Home › Forums › Decaffeinated Coffee › Other solutions to the shidduch crisis › Reply To: Other solutions to the shidduch crisis
DY: And how is that not being locked in in the cynical way I mentioned it? I’m in a position right now where I know a couple of people in marriages that lasted too long and finally imploded, with fallout for the kids, once each side realized that they were in incompatibly different places hashkafically and the status quo was untenable.
My point is that it does exist, just they’re hiding out. If someone were to allow them out, they’d be around in droves.
Put it this way- a few months ago there was a letter to a shidduch columnist in a well-known magazine in which a woman had started dating at 19 while in college, resolute that she was going to end up a kollel wife supporting her super shtark husband forever. Five years later, she still figured she wanted that, but she kept on encountering on her dates guys who fit the bill in shtarkness but who, due to only ever having been in yeshiva, lacked the sophistication and outside knowledge and self sufficiency that she had picked up over her education and work and which she began to realize she appreciated in a spouse. The columnist told her to put her priorities straight and make sure she was only getting redt to the shtarkest guys from the best yeshivos in order to get that out of her head. But it’s a clear example of how she had changed in some ways and pushing her into the cookie-cutter mold wasn’t going to help.
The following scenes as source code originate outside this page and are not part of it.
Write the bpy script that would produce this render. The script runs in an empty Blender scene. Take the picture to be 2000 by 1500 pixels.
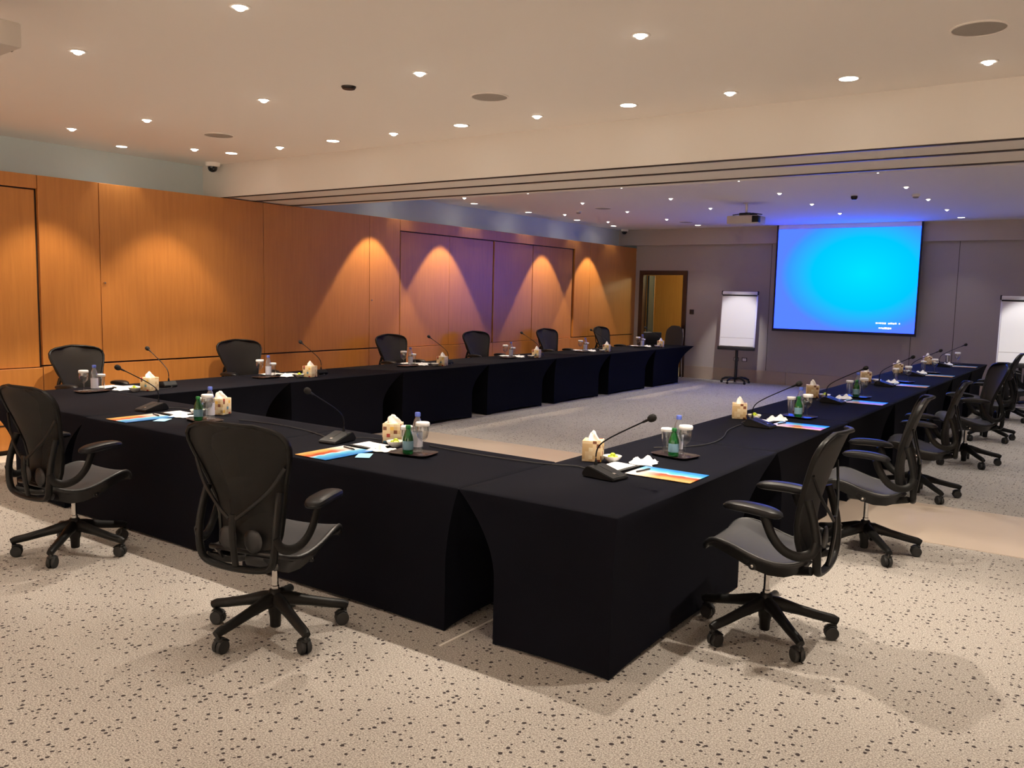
import bpy, bmesh, math, random
from mathutils import Vector, Matrix
random.seed(7)
C = bpy.context.scene.collection
PI = math.pi

# ------------------------------------------------------------------ materials
def srgb(r, g, b):
    f = lambda c: (c/255)/12.92 if c/255 <= .04045 else ((c/255+.055)/1.055)**2.4
    return (f(r), f(g), f(b), 1)

def base_mat(name):
    m = bpy.data.materials.new(name); m.use_nodes = True
    nt = m.node_tree
    return m, nt, nt.nodes['Principled BSDF']

def mat(name, col, rough=.5, metal=0., spec=.5, noise=0., nscale=20., bump=0., sheen=0., coat=0.):
    m, nt, p = base_mat(name)
    p.inputs['Base Color'].default_value = col
    p.inputs['Roughness'].default_value = rough
    p.inputs['Metallic'].default_value = metal
    p.inputs['Specular IOR Level'].default_value = spec
    p.inputs['Sheen Weight'].default_value = sheen
    p.inputs['Coat Weight'].default_value = coat
    if noise or bump:
        tc = nt.nodes.new('ShaderNodeTexCoord'); n = nt.nodes.new('ShaderNodeTexNoise')
        n.inputs['Scale'].default_value = nscale; n.inputs['Detail'].default_value = 4
        nt.links.new(tc.outputs['Object'], n.inputs['Vector'])
        if noise:
            mx = nt.nodes.new('ShaderNodeMix'); mx.data_type = 'RGBA'
            mx.inputs[6].default_value = tuple(c*(1-noise) for c in col[:3])+(1,)
            mx.inputs[7].default_value = tuple(min(1, c*(1+noise)) for c in col[:3])+(1,)
            nt.links.new(n.outputs['Fac'], mx.inputs[0]); nt.links.new(mx.outputs[2], p.inputs['Base Color'])
        if bump:
            b = nt.nodes.new('ShaderNodeBump'); b.inputs['Strength'].default_value = bump
            b.inputs['Distance'].default_value = .01
            nt.links.new(n.outputs['Fac'], b.inputs['Height']); nt.links.new(b.outputs[0], p.inputs['Normal'])
    return m

def emit(name, col, s):
    m = bpy.data.materials.new(name); m.use_nodes = True; nt = m.node_tree
    nt.nodes.clear(); e = nt.nodes.new('ShaderNodeEmission'); o = nt.nodes.new('ShaderNodeOutputMaterial')
    e.inputs[0].default_value = col; e.inputs[1].default_value = s
    nt.links.new(e.outputs[0], o.inputs[0]); return m

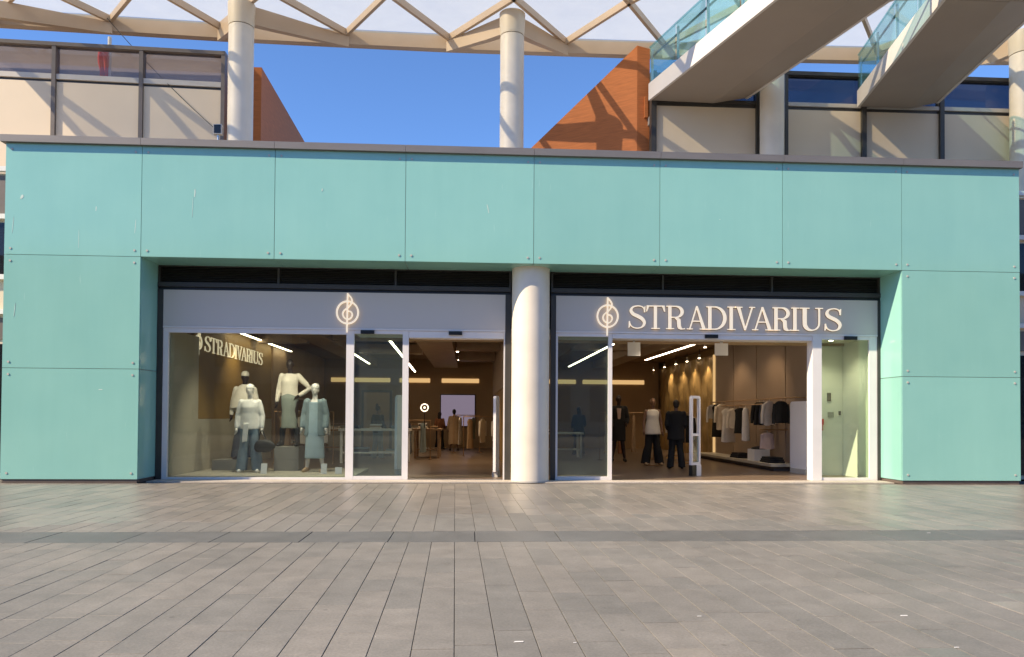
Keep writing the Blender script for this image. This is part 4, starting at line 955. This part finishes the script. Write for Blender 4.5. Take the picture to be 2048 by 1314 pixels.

Worse, there’s probably some guy in yeshiva who is a great guy who reads the Wall Street Journal between sedarim, or even has started college, but because she’s being encouraged to date “top guys,” they’ll never meet.
And to totally ignore your non-response, even if you limited it to three, allowing for some population growth and some people never getting married, you’d still have to use embryo selection, as there are families that have a bunch of kids of one gender in a row.